The DPER memo argued that there were more affordable approaches to broadband delivery, including the Electricity Supply Board (ESB) taking charge of rollout. It also suggested interim solutions such as local broadband hubs, provided at schools and community centres, to be offered for a fraction of the price. Countering this, communications minister Richard Bruton said there was no evidence that ESB or others could deliver the project more cheaply (Siro, a joint venture between Vodafone and ESB had already withdrawn from the contest), and argued, in tandem with Taoiseach Leo Varadkar, that the plan is fundamentally about ‘future proofing’ rural Ireland.

Cost benefit

A cost benefit analysis on the NBP undertaken by PwC for the government has proved a significant touchpoint. It assessed the benefits to people living and working in rural Ireland, and to businesses in rural Ireland, as worth approximately €2.24bn and €1.5bn respectively. The analysis points to increased business connectivity, the ability to work remotely, and the benefits of instant access to online commerce as central to this.
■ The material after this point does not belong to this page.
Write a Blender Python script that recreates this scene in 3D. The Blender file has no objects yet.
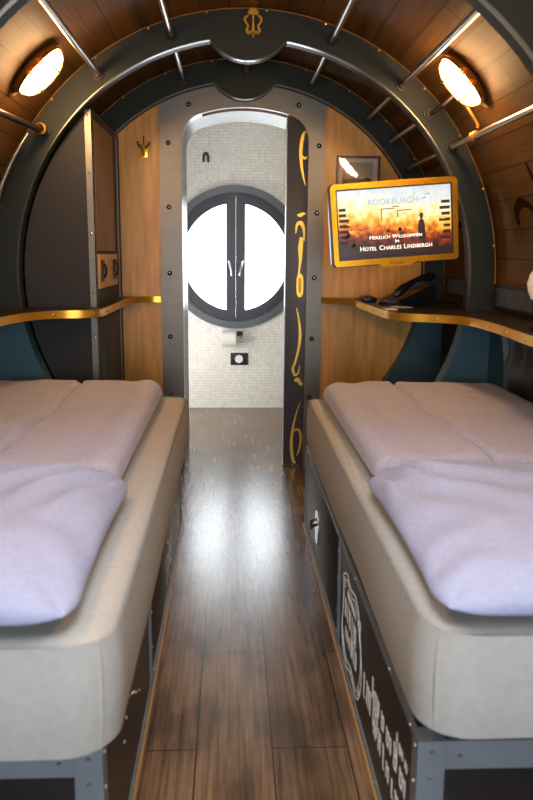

It adds that the benefits represent a net value of around €858m on the €3bn rollout costs, or a benefit/cost ratio of 1.3.

While accepting its analysis was based on ‘less-than-perfect’ information regarding current broadband services in rural Ireland, PwC’s report also argues that these benefits should be seen as ‘a positive societal return, which extends significantly beyond those benefits which are capable of a credible quantification’.
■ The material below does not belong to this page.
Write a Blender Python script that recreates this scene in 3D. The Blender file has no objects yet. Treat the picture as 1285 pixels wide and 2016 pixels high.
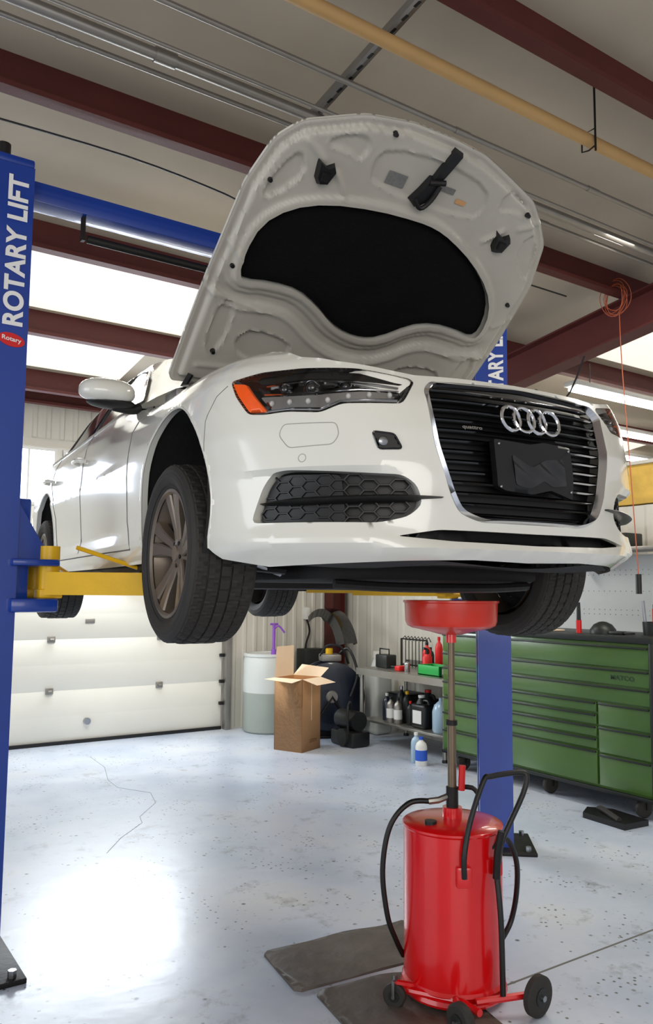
import bpy, bmesh, math, random
import numpy as np
from mathutils import Vector, Matrix
from mathutils.geometry import delaunay_2d_cdt
random.seed(4)
pi=math.pi; sin=math.sin; cos=math.cos
SC=bpy.context.scene; COL=SC.collection
TH=.593; DEL=.10; LIFT=1.507
# ------------------------------------------------------------ materials
def lin(c):
    r=[]
    for v in c:
        v/=255.0
        r.append(v/12.92 if v<=.04045 else ((v+.055)/1.055)**2.4)
    return r
def mat(name,col,rough=.5,metal=0,noise=.12,scale=6,bump=0,bscale=60,coat=0,emit=0,spec=.5,trans=0):
    m=bpy.data.materials.new(name); m.use_nodes=True
    nt=m.node_tree; n=nt.nodes; l=nt.links; b=n['Principled BSDF']
    c=lin(col)
    tc=n.new('ShaderNodeTexCoord'); nz=n.new('ShaderNodeTexNoise'); nz.inputs['Scale'].default_value=scale; nz.inputs['Detail'].default_value=4
    l.new(tc.outputs['Object'],nz.inputs['Vector'])
    mx=n.new('ShaderNodeMix'); mx.data_type='RGBA'
    mx.inputs[6].default_value=(*c,1); mx.inputs[7].default_value=(*[v*(1-noise) for v in c],1)
    l.new(nz.outputs['Fac'],mx.inputs[0]); l.new(mx.outputs[2],b.inputs['Base Color'])
    b.inputs['Roughness'].default_value=rough; b.inputs['Metallic'].default_value=metal
    b.inputs['Coat Weight'].default_value=coat; b.inputs['Coat Roughness'].default_value=.08
    b.inputs['Specular IOR Level'].default_value=spec
    if emit:
        b.inputs['Emission Color'].default_value=(*c,1); b.inputs['Emission Strength'].default_value=emit
    if bump:
        n2=n.new('ShaderNodeTexNoise'); n2.inputs['Scale'].default_value=bscale; l.new(tc.outputs['Object'],n2.inputs['Vector'])
        bp=n.new('ShaderNodeBump'); bp.inputs['Strength'].default_value=bump; bp.inputs['Distance'].default_value=.01
        l.new(n2.outputs['Fac'],bp.inputs['Height']); l.new(bp.outputs['Normal'],b.inputs['Normal'])
    return m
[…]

While it’s an argument that has found favour with the NBP’s proponents, the PwC analysis was also subject to some criticism, not least by the DPER, which described it as ‘not credible’ and not in keeping with the government’s public spending code.

As at the time of writing, the government is standing by the NBP. With the contract set to be officially signed in September, it’s a debate set to rage over the autumn. It’s a quandary that will test mettle and provide for many more headlines before it is resolved. You’ll be able to keep up with it online as it happens, unless you’re still waiting for that connection of course.